HRW scolds Israeli banks for helping with settlements

In scathing 41-page report, Human Rights Watch accuses Israel's leading banks of being complicit 'rights abuses' and 'war crimes', saying their activities 'raise concerns about pillage'; Israeli NGO slams report aimed ‘to downgrade the investment profile of Israeli banks.'

A scathing report by Human Rights Watch pubished Tuesday has accused Israeli banks of helping build West Bank settlements and being complicity in "war crimes" by providing financial services to home buyers and local councils.

 

 

The report said that bank activities in or with Israeli communities in the West Bank have helped encourage settlement growth and "contribute to rights abuses" against Palestinians. It added that Israeli banks, and international banks doing business with them, may be engaging in pillage, by acquiring ownership interests in housing projects on seized land.

 

Because of an Israeli law limiting the amount of money developers can collect from buyers in advance, banks often become direct partners in settlement projects, HRW says.

 

Ma'ale Adumim (Photo: AFP)
Ma'ale Adumim (Photo: AFP)

"Most Israeli banks finance or 'accompany' construction projects in the settlements by becoming partners in settlement expansion, supervising each stage of construction, holding the buyers' money in escrow, and taking ownership of the project in case of default by the construction company," the report said.

 

Israel captured the Gaza Strip, West Bank and eastern Jerusalem in the 1967 Six-Day War. Israel unified Jerusalem and subsequently imposed sovereignty over the eastern half, and sees the city as its indivisible united capital.

 

It also argues that the West Bank—referred to in Israel by its biblical name Judea and Samaria—is disputed, rather than occupied territory, since the area was captured from Jordan which lays no claim to the land and which was never fully recognized as the sovereign power. It withdrew from Gaza in 2005.

 

West Bank settlements are now home to around 400,000 Israelis. 

 

 

Most of the international community considers settlements illegal and an impediment to the creation of an independent Palestinian state. Israel says the fate of the settlements must be resolved in peace negotiations with the Palestinians and blames the failure of peace talks on Palestinian refusal to recognize Israel as a Jewish state and for its leadership's launching or condoning of terror wars against Israel. 

 

Human Rights Watch said Israeli banks didn't respond to requests for comment.

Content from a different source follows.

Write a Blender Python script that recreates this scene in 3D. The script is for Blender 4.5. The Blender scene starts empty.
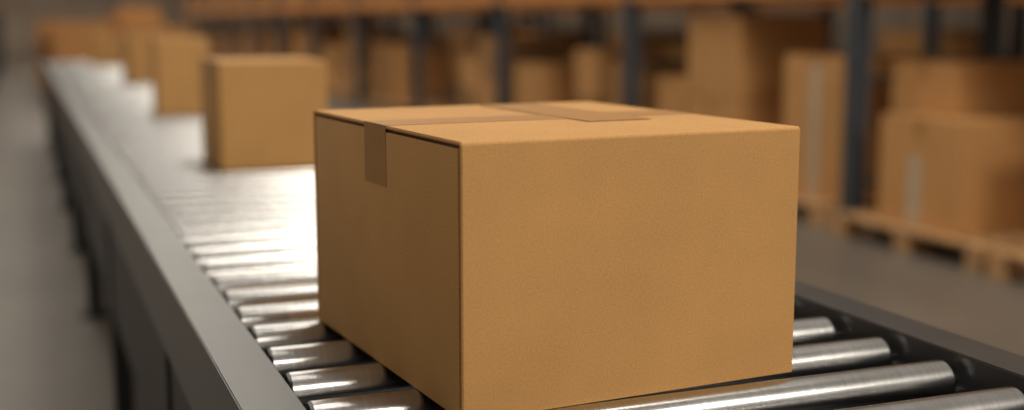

The Association of Banks in Israel, an umbrella group representing major Israeli banks, declined to comment on the report.

 

HRW called on Israeli banks to stop providing services to housing in settlements and close their branches there.

 

Anne Herzberg, the legal adviser of NGO Monitor, an Israeli non-profit group that critiques foreign nongovernmental organizations, said Human Right Watch's focus on Israel's banking sector was part of its boycott campaign against Israel that aimed "to downgrade the investment profile of Israeli banks."

 

She also noted that HRW's local director is currently suing the Israeli government against his expulsion order from the country. Omar Shakir says that neither he nor his organization supports boycotts and accuses the government of trying to stifle criticism of its human rights record.

 

Herzberg said that "this latest report clearly belies those protestations."